Practicing Only Slow
While slow practice is essential for learning, you also need to practice at performance tempo to develop the physical coordination for playing at speed. The trick is balance: mostly comfortable speed, some slow work, and brief pushes at your ceiling.
Building Speed Over Time
A realistic timeline for learning a moderately difficult piece:
Week 1: Learn the material at 50% of target tempo. Focus on accuracy and technique.
Week 2: Build to 60-70% of target tempo. Start connecting sections together.
Week 3: Reach 75-85% of target tempo. Play the full piece through.
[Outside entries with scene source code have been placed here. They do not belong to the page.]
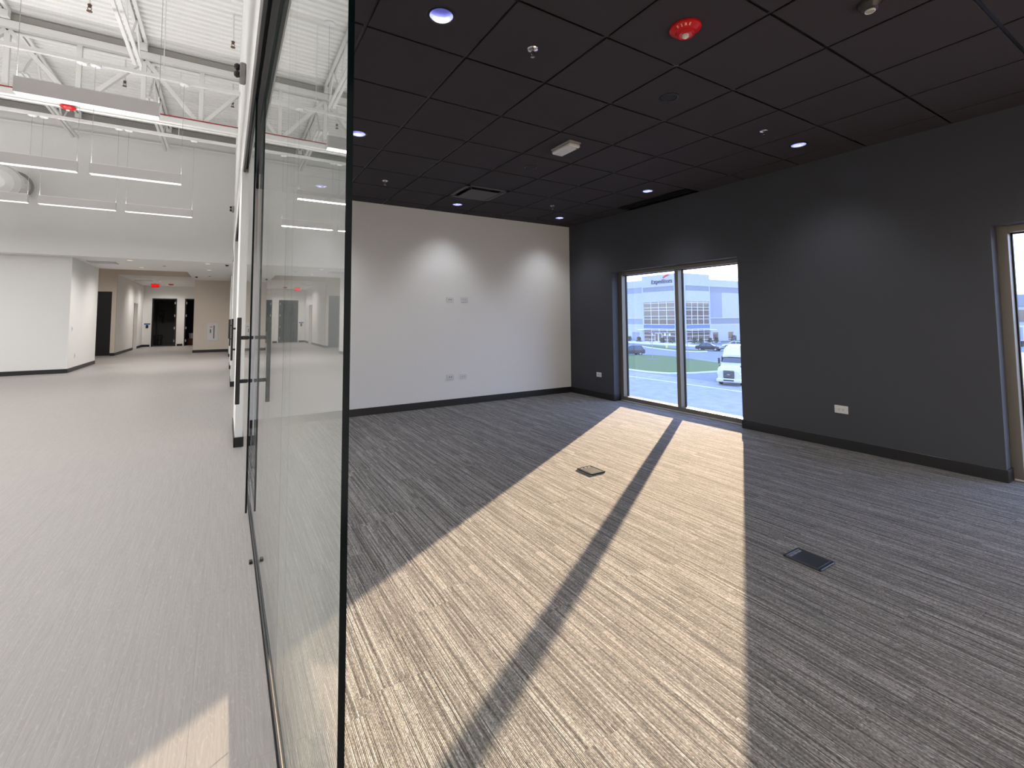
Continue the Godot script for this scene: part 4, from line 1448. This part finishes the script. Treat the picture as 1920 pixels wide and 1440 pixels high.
# ------------------------------------------------------------------ outside
func build_outside() -> void:
	var st := mb()
	bx(st, Vector3(5.6, G - 0.3, -200), Vector3(320, G - 0.06, 160))
	struct("ground_lot", st, M.asphalt, "asphalt parking lot around the office building", "ground")
	st = mb()
	bx(st, Vector3(22.0, G - 0.2, -200), Vector3(40.3, G - 0.04, 160))
	struct("ground_street", st, M.street, "pale concrete street running past the windows", "street")
	st = mb()
	bx(st, Vector3(36.75, G - 0.05, -200), Vector3(36.9, G - 0.03, 160))
	tag(obj("lane_line", st, M.road_paint), "pale painted line along the street", "line")
	island("lawn", "large grass island with curb between the street and the lot", PackedVector2Array([Vector2(41, -110), Vector2(41, -37), Vector2(41.8, -34.7), Vector2(44.6, -33.4), Vector2(49, -32.6), Vector2(54.5, -34.5), Vector2(56.7, -38.7), Vector2(58.6, -44.2), Vector2(60, -48.6), Vector2(59.4, -53.0), Vector2(56, -54.6), Vector2(54.5, -70), Vector2(54, -110)]))
	island("lawn", "small grass island in front of the office entrance", PackedVector2Array([Vector2(73.4, -64.7), Vector2(70.9, -57.2), Vector2(72.0, -53.6), Vector2(74.0, -52.8), Vector2(75.0, -54.5), Vector2(75.4, -60), Vector2(78.5, -66), Vector2(80, -70), Vector2(77, -72)]))
	island("lawn", "grass strip beyond the driveway seen through the second window", PackedVector2Array([Vector2(41, -22), Vector2(41, 60), Vector2(96, 60), Vector2(96, -16), Vector2(52, -22)]))
	# light walks round the entrance
	st = mb()
	slab(st, PackedVector2Array([Vector2(84.5, -60), Vector2(88.8, -60), Vector2(88.8, -70.5), Vector2(104, -70.5), Vector2(104, -72.1), Vector2(91.5, -72.1), Vector2(91.5, -98), Vector2(86.0, -98), Vector2(84.2, -76)]), G - 0.06, G + 0.10)
	struct("ground_walk", st, M.curb, "concrete walk along the office entrance", "walk")
	for m in [[Vector3(52.5, G + 0.125, -46.5), "mulch ring in the lawn, the left of two"], [Vector3(57.0, G + 0.125, -44.0), "mulch ring in the lawn, right of the window mullion"]]:
		st = mb()
		lathe(st, [Vector2(0.0, 0.16), Vector2(0.5, 0.12), Vector2(0.85, 0.05), Vector2(0.95, 0.0)], 16)
		var o := obj("mulch_ring", st, M.mulch)
		tag(o, m[1], "mulch")
		o.position = m[0]
	tree(Vector3(52.5, G + 0.27, -46.5), 4.6, "bare young tree on the lawn left of the window mullion", 3)
	tree(Vector3(57.0, G + 0.27, -44.0), 4.2, "bare young tree on the lawn right of the window mullion", 8)
	build_office()
	var hy := thing("fire_hydrant", "pale yellow fire hydrant on the small grass island", "hydrant", Vector3(75.2, G + 0.125, -62.9))
	lathe_thing(hy, "barrel", [Vector2(0.20, 0.0), Vector2(0.20, 0.06), Vector2(0.14, 0.08), Vector2(0.14, 0.55), Vector2(0.18, 0.58)], M.hydrant_yellow, 16)
	lathe_thing(hy, "bonnet", [Vector2(0.18, 0.58), Vector2(0.18, 0.62), Vector2(0.13, 0.74), Vector2(0.04, 0.80), Vector2(0.04, 0.86), Vector2(0.0, 0.86)], M.hydrant_yellow, 16)
	for s in [-1.0, 1.0]:
		st = mb()
		rod(st, Vector3(0, 0.46, 0), Vector3(0, 0.46, s * 0.27), 0.07, 12)
		obj("nozzle", st, M.hydrant_yellow, hy)
	car("sedan", "dark sedan parked beyond the small grass island", Vector3(77.0, G - 0.06, -54.6), deg_to_rad(-90 + 14), M.car_dark, 1.45)
	car("sedan", "white sedan parked behind the semi truck", Vector3(87.0, G - 0.06, -56.0), deg_to_rad(90 + 34), M.car_white, 1.45)
	car("suv", "brown suv parked at the left edge of the lawn", Vector3(57.8, G - 0.06, -55.9), deg_to_rad(90 + 68), M.car_brown, 1.62)
	truck()
	second_building()

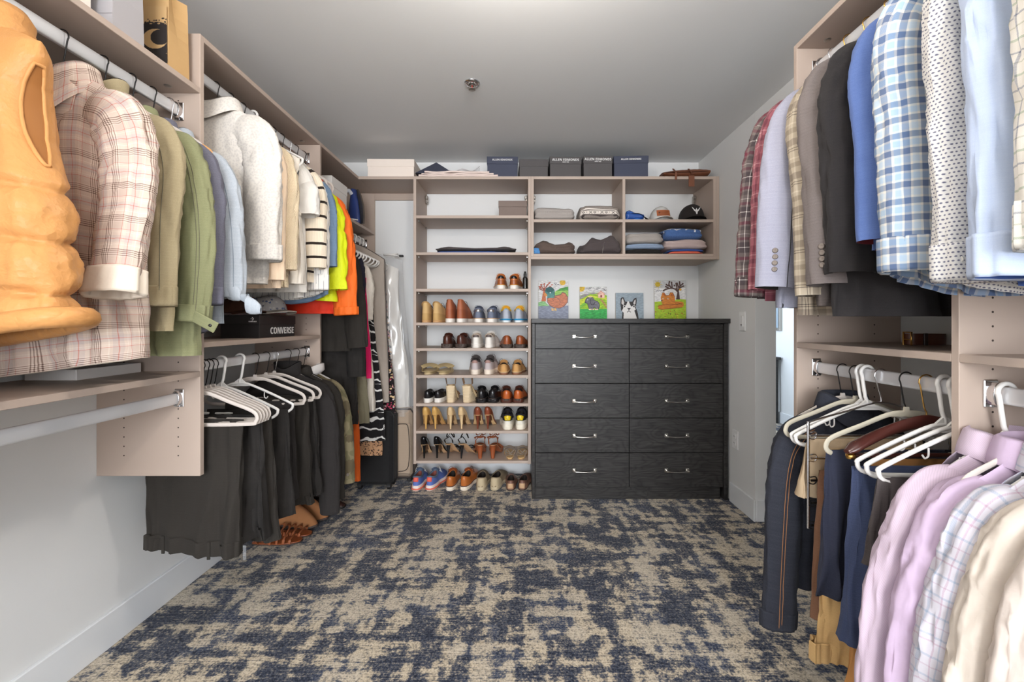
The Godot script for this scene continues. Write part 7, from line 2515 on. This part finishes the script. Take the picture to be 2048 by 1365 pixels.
func fox() -> Image:
	var im := sheet(180, 226, col(232, 230, 228))
	im.fill_rect(Rect2i(0, 0, 180, 44), col(200, 200, 200))
	poly(im, [0, 126, 40, 122, 110, 118, 140, 108, 180, 112, 180, 226, 0, 226], col(172, 202, 52))
	oval(im, 20, 24, 15, 15, col(206, 176, 50))
	for a in 9:
		var d := Vector2.from_angle(a * TAU / 9)
		stroke(im, [20 + d.x * 18, 24 + d.y * 18, 20 + d.x * 24, 24 + d.y * 24], 1.6, col(214, 184, 70))
	var br := col(84, 62, 56)
	poly(im, [124, 112, 132, 70, 116, 52, 124, 44, 140, 60, 146, 112], br)
	for q in [[128, 54, 100, 44, 66, 52, 52, 60], [100, 46, 84, 24, 88, 8], [92, 36, 70, 26], [84, 46, 66, 36], [104, 44, 100, 14], [138, 58, 148, 30, 146, 12], [148, 32, 164, 22], [144, 44, 166, 34], [132, 48, 126, 20], [140, 40, 132, 16]]:
		stroke(im, q, 4.0, br)
	for q in [[70, 24], [88, 8], [66, 36], [100, 12], [146, 10], [164, 20], [168, 34], [126, 18], [54, 60], [116, 30]]:
		oval(im, q[0], q[1], 5, 5, br)
	oval(im, 150, 54, 7, 7, col(222, 168, 60))
	for x in [14, 24, 36]:
		stroke(im, [x - 5, 60, x, 63, x + 6, 58], 1.2, col(110, 110, 120))
	var o := col(214, 132, 54)
	poly(im, [36, 100, 46, 74, 56, 72, 66, 88, 84, 88, 92, 72, 106, 72, 116, 96, 118, 124, 150, 124, 164, 128, 168, 146, 158, 156, 40, 170, 22, 164, 20, 150, 46, 142, 40, 124], o)
	stroke(im, [46, 74, 56, 72, 66, 88, 84, 88, 92, 72, 106, 72, 116, 96], 1.8, col(150, 80, 40))
	stroke(im, [20, 150, 46, 142, 100, 142, 160, 136], 1.8, col(160, 88, 40))
	stroke(im, [22, 164, 40, 170, 158, 156], 1.8, col(160, 88, 40))
	poly(im, [50, 82, 56, 76, 60, 90], col(176, 84, 46))
	poly(im, [94, 88, 100, 78, 106, 92], col(176, 84, 46))
	for x in [50, 78]:
		oval(im, x, 106, 4, 4, col(246, 240, 226))
		oval(im, x, 106, 2, 2, col(40, 32, 30))
	oval(im, 42, 118, 4, 3.5, col(60, 38, 34))
	stroke(im, [120, 132, 130, 142, 146, 132, 154, 140], 1.6, col(160, 88, 40))
	var rng := RandomNumberGenerator.new()
	rng.seed = 12
	for i in 40:
		oval(im, rng.randf() * 180, rng.randf_range(176, 224), 3, 2.4, [col(206, 96, 56), col(112, 160, 44), col(226, 210, 70), col(120, 70, 50)][i % 4])
	dabs(im, 0.16, 304)
	return im

# ---------------------------------------------------------------- luggage and odds and ends
func build_small_things() -> void:
	var blackc := cloth(Color(1, 1, 1), melange(col(30, 30, 31), col(42, 41, 42), 81), 0.04, 0.3, 0.7)
	var sc := thing("suitcase", "black upright suitcase on the carpet under the long dresses", "suitcase", V(-0.998, 0, -3.115))
	part(sc, "body", Geo.new().box(V(0, 0.28, 0), V(0.262, 0.5, 0.14), 0.025), blackc)
	for z in [-0.035, 0.045]:
		var e := []
		for q in [[-0.132, 0.06], [-0.132, 0.5], [-0.11, 0.53], [0.11, 0.53], [0.132, 0.5], [0.132, 0.06], [0.11, 0.03], [-0.11, 0.03], [-0.132, 0.06]]:
			e.append(V(q[0], q[1], z))
		part(sc, "piping", Geo.new().tube(e, 0.004, 6), M.black)
	part(sc, "carry_handle", Geo.new().tube(curve([V(-0.06, 0.53, 0.0), V(-0.05, 0.55, 0), V(0.05, 0.55, 0), V(0.06, 0.53, 0)], 4), 0.008, 8), M.black)
	for x in [-0.1, 0.1]:
		for z in [-0.045, 0.045]:
			part(sc, "wheel", Geo.new().tube([V(x - 0.012, 0.018, z), V(x + 0.012, 0.018, z)], 0.018, 14), M.black)
			part(sc, "wheel_housing", Geo.new().box(V(x, 0.032, z), V(0.034, 0.02, 0.03), 0.004), M.black)
	var tan := cloth(Color(1, 1, 1), melange(col(168, 148, 128), col(186, 166, 146), 82), 0.04, 0.3)
	var tc := thing("suitcase", "tan soft suitcase with dark piping behind the black one", "suitcase", V(-0.885, 0, -3.262))
	part(tc, "body", Geo.new().box(V(0, 0.275, 0), V(0.235, 0.5, 0.13), 0.03), tan)
	part(tc, "pocket", Geo.new().box(V(0.02, 0.24, 0.068), V(0.17, 0.36, 0.02), 0.009), tan)
	for z in [-0.03, 0.05]:
		var e := []
		for q in [[-0.118, 0.06], [-0.118, 0.49], [-0.098, 0.52], [0.098, 0.52], [0.119, 0.49], [0.119, 0.06], [0.098, 0.03], [-0.098, 0.03], [-0.118, 0.06]]:
			e.append(V(q[0], q[1], z))
		part(tc, "piping", Geo.new().tube(e, 0.0055, 6), mat(col(58, 48, 44), 0.5))
	part(tc, "zip", Geo.new().tube(curve([V(-0.05, 0.4, 0.079), V(0.05, 0.42, 0.079), V(0.09, 0.38, 0.079), V(0.09, 0.12, 0.079), V(0.02, 0.08, 0.079)], 5), 0.003, 6), mat(col(70, 60, 54), 0.5))
	part(tc, "side_handle", Geo.new().tube(curve([V(0.119, 0.34, 0.01), V(0.132, 0.32, 0.01), V(0.132, 0.22, 0.01), V(0.119, 0.2, 0.01)], 4), 0.007, 8), mat(col(58, 48, 44), 0.5))
	for x in [-0.09, 0.09]:
		part(tc, "foot", Geo.new().box(V(x, 0.0135, 0), V(0.03, 0.027, 0.11), 0.004), M.black)
	# shelf of the second bay: black shoe box with two caps on it
	var bb := card_box("shoe_box", "black shoe box with white lettering on the shelf under the light jackets", V(-1.215, 1.075, -2.09), V(0.175, 0.1, 0.31), mat(col(36, 34, 35), 0.55), 0.04)
	letters(bb, "CONVERSE", 0.03, M.print_white, V(0.0865, 0.03, -0.035), V(0, PI / 2, 0))
	var lg := Geo.new()
	lg.prism(PackedVector2Array([Vector2(-0.004, 0.007), Vector2(0.0, 0.007), Vector2(0.006, 0.0), Vector2(0.0, -0.007), Vector2(-0.004, -0.007), Vector2(0.001, 0.0)]), 0.0, 0.001)
	lg.prism(PackedVector2Array([Vector2(-0.008, 0.002), Vector2(-0.004, 0.001), Vector2(-0.002, 0.0), Vector2(-0.004, -0.001), Vector2(-0.008, -0.002), Vector2(-0.006, 0.0)]), 0.0, 0.001)
	var lo := part(bb, "logo", lg, M.print_white, "white chevron and star mark")
	lo.position = V(0.058, 0.084, 0.1552)
	letters(bb, "CONVERSE", 0.005, M.print_white, V(0.058, 0.072, 0.1556))
	var gc := cap("cap", "grey patterned cap on the black shoe box", V(-1.2, 1.175, -2.12), PI / 2 - 0.3, 0.08, 0.085, M.cap_print, cloth(col(168, 158, 148)), 0.05)
	cap("cap", "dark brown cap behind the grey one on the shoe box", V(-1.27, 1.175, -2.0), PI / 2 - 0.2, 0.07, 0.07, cloth(col(70, 44, 34)), cloth(col(70, 44, 34)), 0.04)
	# shelf of the corner bay: white box and steam iron
	card_box("storage_box", "white square box behind the orange rain jacket", V(-1.22, 1.82, -2.78), V(0.2, 0.2, 0.24), mat(col(234, 230, 226), 0.6), 0.06)
	var ir := thing("steam_iron", "navy steam iron with a pale handle, standing on its heel", "iron", V(-1.15, 1.82, -3.05))
	ir.rotation.y = -PI / 2 - 0.55
	var navy := mat(col(46, 62, 116), 0.25)
	var pts := PackedVector2Array([Vector2(-0.06, 0.0), Vector2(0.06, 0.0), Vector2(0.065, 0.05), Vector2(0.055, 0.13), Vector2(0.03, 0.2), Vector2(0.0, 0.245), Vector2(-0.03, 0.2), Vector2(-0.055, 0.13), Vector2(-0.065, 0.05)])
	var sole := Geo.new()
	sole.xf = Transform3D(Basis(Vector3.UP, PI / 2), V(0.0, 0, 0))
	sole.prism(pts, -0.06, -0.046)
	part(ir, "sole_plate", sole, M.steel)
	var bd := []
	for i in 12:
		var t := i / 11.0
		var w := lerpf(0.058, 0.006, pow(t, 1.8))
		var row := PackedVector3Array()
		for k in 18:
			var a := TAU * k / 18
			row.append(V(-0.02 + cos(a) * lerpf(0.03, 0.022, t), 0.0 + t * 0.238, sin(a) * w))
		bd.append(row)
	var bg := Geo.new().grid(bd, true)
	bg.fan(bd[0], V(0, -1, 0))
	part(ir, "body", bg, navy)
	part(ir, "handle", Geo.new().tube(curve([V(0.0, 0.02, 0), V(0.07, 0.015, 0), V(0.09, 0.06, 0), V(0.075, 0.17, 0), V(0.03, 0.215, 0), V(0.0, 0.2, 0)], 6), 0.014, 12), mat(col(206, 208, 214), 0.35))
	part(ir, "heel_rest", Geo.new().box(V(0.03, 0.006, 0), V(0.12, 0.012, 0.1), 0.004), navy)
	part(ir, "power_lead", Geo.new().tube(curve([V(0.05, 0.01, 0.03), V(0.1, 0.01, 0.05), V(0.085, 0.008, -0.06), V(0.02, 0.008, -0.09)], 6), 0.004, 8), M.plastic)
	# top shelf of the first bay: paper bags and a box
	var kr := paper_bag("kraft paper shopping bag with a black crescent print", V(-1.215, 1.947, -1.463), V(0.2, 0.26, 0.09), cloth(col(202, 164, 114), null, 0.05, 0.0, 0.8, 0.0))
	var pi := sheet(128, 160, col(202, 164, 114))
	var rng := RandomNumberGenerator.new()
	rng.seed = 9
	oval(pi, 100, 84, 60, 44, col(40, 34, 32))
	for i in 160:
		var a := rng.randf() * TAU
		var d := rng.randf_range(0.85, 1.2)
		oval(pi, 100 + cos(a) * 60 * d, 86 + sin(a) * 48 * d, rng.randf_range(0.5, 3.5), rng.randf_range(0.5, 2.5), col(40, 34, 32) if rng.randf() < 0.72 else col(202, 164, 114))
	oval(pi, 104, 84, 26, 26, col(202, 164, 114))
	oval(pi, 114, 80, 20, 20, col(40, 34, 32))
	pi.fill_rect(Rect2i(60, 124, 68, 24), col(40, 34, 32))
	var pm := mat(Color(1, 1, 1), 0.85)
	pm.albedo_texture = ImageTexture.create_from_image(pi)
	var pg := Geo.new()
	pg.quad(V(-0.098, 0.004, 0.0462), V(0.098, 0.004, 0.0462), V(0.095, 0.2, 0.0462), V(-0.095, 0.2, 0.0462), V(0, 0, 1))
	pg.t = PackedVector2Array([Vector2(0, 1), Vector2(1, 1), Vector2(1, 0), Vector2(0, 0)])
	part(kr, "print", pg, pm, "black smudge print with a crescent mark")
	paper_bag("grey paper shopping bag in front of the kraft one", V(-1.22, 1.947, -1.28), V(0.2, 0.3, 0.105), cloth(col(176, 172, 174), null, 0.05, 0.0, 0.8, 0.0))
	card_box("storage_box", "cream box beside the grey paper bag on the top shelf", V(-1.28, 1.947, -1.13), V(0.26, 0.13, 0.15), M.cream_card, 0.05)
	# tray on the lower shelf of the first bay
	var tr := thing("tray", "white shallow box lid lying on the bare shelf", "tray", V(-1.355, 0.976, -1.4))
	var tg := Geo.new()
	tg.box(V(0, 0.002, 0), V(0.15, 0.004, 0.22), 0.001)
	for s in [-1, 1]:
		tg.box(V(s * 0.074, 0.016, 0), V(0.003, 0.03, 0.22), 0.001)
		tg.box(V(0, 0.016, s * 0.109), V(0.145, 0.03, 0.003), 0.001)
	part(tr, "tray", tg, mat(col(238, 232, 228), 0.6))
	# coiled belt on the shelf across the aisle
	var be := thing("belt", "coiled brown leather belt with a brass buckle on the shelf", "belt", V(1.265, 1.073, -1.4))
	var rows := []
	for k in 70:
		var a := k * 0.28
		var e := 1.0 - 0.006 * k
		var row := PackedVector3Array()
		for q in [[0.0, 0.0], [0.0, 0.034], [0.0035, 0.034], [0.0035, 0.0]]:
			var c := V(signf(cos(a)) * pow(absf(cos(a)), 0.7) * 0.06 * e, 0, sin(a) * 0.026 * e)
			row.append(c + c.normalized() * q[0] + V(0, q[1] + 0.001, 0))
		rows.append(row)
	var leather := mat(col(96, 52, 36), 0.35)
	part(be, "strap", Geo.new().grid(rows, true), leather)
	var bu := Geo.new()
	bu.xf = Transform3D(Basis(), V(-0.062, 0.018, 0.012))
	var bp := [V(0, -0.022, -0.014), V(0, 0.022, -0.014), V(0, 0.022, 0.014), V(0, -0.022, 0.014), V(0, -0.022, -0.014)]
	bu.tube(bp, 0.003, 8)
	bu.tube([V(0, 0, -0.014), V(-0.003, 0, 0.014)], 0.0022, 6)
	part(be, "buckle", bu, M.gold)
	part(be, "keeper", Geo.new().box(V(-0.02, 0.018, 0.028), V(0.012, 0.038, 0.006), 0.001), mat(col(48, 30, 26), 0.4))
	# clear size strip standing on the carpet by the sandals
	solo("plastic_strip", "clear plastic clothing strip hanging at the carpet by the brown sandals", "plastic strip", Geo.new().box(V(0, 0.035, 0), V(0.016, 0.07, 0.003), 0.001), M.film, V(-1.325, 0.0, -2.15))

func paper_bag(label: String, at: Vector3, s: Vector3, m: Material) -> Node3D:
	var o := thing("paper_bag", label, "paper bag", at)
	var rows := []
	for i in 9:
		var t := i / 8.0
		var row := PackedVector3Array()
		# gusseted: the sides fold in towards the open top
		var dz := s.z / 2 * (1.0 - 0.12 * t)
		var ins := 0.022 * smoothstep(0.25, 1.0, t)
		for q in [[-1, -1], [0, -1], [1, -1], [1, 0], [1, 1], [0, 1], [-1, 1], [-1, 0]]:
			var x: float = q[0] * s.x / 2 * (1.0 - 0.03 * t)
			if q[1] == 0:
				x -= q[0] * ins
			row.append(V(x, 0.001 + t * s.y, q[1] * dz + 0.002 * wrinkle.get_noise_2d(t * 6.0, q[0] * 3.0)))
		rows.append(row)
	var g := Geo.new()
	for i in 8:
		for k in 8:
			var j := (k + 1) % 8
			var mid: Vector3 = (rows[i][k] + rows[i][j]) / 2
			g.quad(rows[i][k], rows[i][j], rows[i + 1][j], rows[i + 1][k], V(mid.x, 0, mid.z))
	g.fan(rows[0], V(0, -1, 0))
	part(o, "bag", g, m)
	var fg := Geo.new()
	fg.box(V(0, s.y * 0.16, s.z / 2 * 0.985 + 0.0005), V(s.x * 0.99, 0.0015, 0.0012), 0.0003)
	part(o, "fold_crease", fg, m)
	return o
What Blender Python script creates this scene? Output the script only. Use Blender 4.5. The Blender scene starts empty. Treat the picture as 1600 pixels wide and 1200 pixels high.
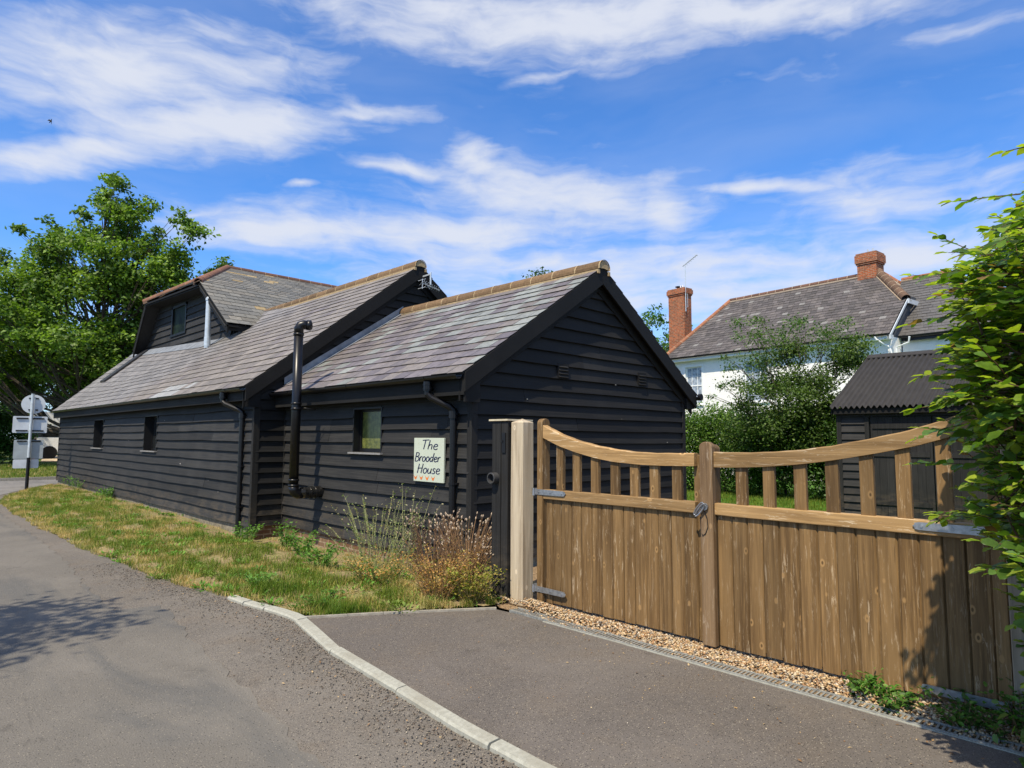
import bpy, math, random
import numpy as np
from mathutils import Vector, Matrix
from math import radians, sin, cos, pi, sqrt, atan2

random.seed(7)
RNG = np.random.default_rng(11)
SC = bpy.context.scene
COL = SC.collection

# ------------------------------------------------------------------ camera
PITCH, ROLL, AZ, EYE = radians(4.893), radians(0.309), radians(44.69), 1.6
fh = Vector((sin(AZ), cos(AZ), 0)); rh = Vector((cos(AZ), -sin(AZ), 0)); up = Vector((0, 0, 1))
cw = fh * cos(PITCH) + up * sin(PITCH); cu = -fh * sin(PITCH) + up * cos(PITCH)
cr2 = rh * cos(ROLL) + cu * sin(ROLL); cu2 = -rh * sin(ROLL) + cu * cos(ROLL)
cam_d = bpy.data.cameras.new("camera"); cam = bpy.data.objects.new("camera", cam_d); COL.objects.link(cam)
m = Matrix((cr2, cu2, -cw)).transposed().to_4x4(); m.translation = Vector((0, 0, EYE)); cam.matrix_world = m
cam_d.sensor_width = 36; cam_d.lens = 36 * 1000 / 1600; cam_d.clip_start = 0.05; cam_d.clip_end = 2000
SC.camera = cam

# ------------------------------------------------------------------ light
SUN_EL, SUN_AZ = radians(56), radians(-106.7)            # azimuth clockwise from +Y
sd = Vector((sin(SUN_AZ) * cos(SUN_EL), cos(SUN_AZ) * cos(SUN_EL), sin(SUN_EL)))
sl = bpy.data.lights.new("sun", 'SUN'); sl.energy = 5.0; sl.angle = radians(0.53); sl.color = (1.0, 0.885, 0.69)
so = bpy.data.objects.new("sun", sl); COL.objects.link(so)
so.rotation_euler = sd.to_track_quat('Z', 'Y').to_euler(); so.location = (0, 0, 30)
SC.view_settings.view_transform = 'Standard'; SC.view_settings.look = 'None'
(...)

Week 4: Approach target tempo. Start working on dynamics and expression.
This timeline assumes daily practice of at least 15-20 minutes on the specific material. Some pieces take longer. Complex technical passages might need 6-8 weeks of gradual building.
Try This in Guitar Wiz
Guitar Wiz’s metronome is your essential tool for tempo-based practice. Set it to your learning speed and practice chord changes until they’re flawless. Then bump it up to your comfort speed. The metronome’s consistent beat reveals timing inconsistencies you might not notice otherwise.
Use the Song Maker to create a chord progression, then practice it at different tempos. Start slow, get it clean, and gradually build. The visual feedback of the chord progression in the app helps you anticipate upcoming changes.
For each chord in your progression, check the chord library to make sure you’re using the most efficient fingering. Sometimes a chord change that’s impossible at high tempo with one voicing becomes easy with a different voicing that requires less finger movement.
The metronome also helps with the two-minute test described above. Set your test tempo, hit start, and play for two minutes. Be honest about your accuracy. If it’s not clean, dial back and build up more gradually.
The Bottom Line
The right practice tempo is the one where you can play correctly while being slightly challenged. It’s not the fastest tempo you can manage, and it’s not so slow that you’re bored. Find your ceiling, work mostly below it, push it gradually, and trust the process. Speed is a byproduct of accuracy, and accuracy comes from practicing at the right tempo.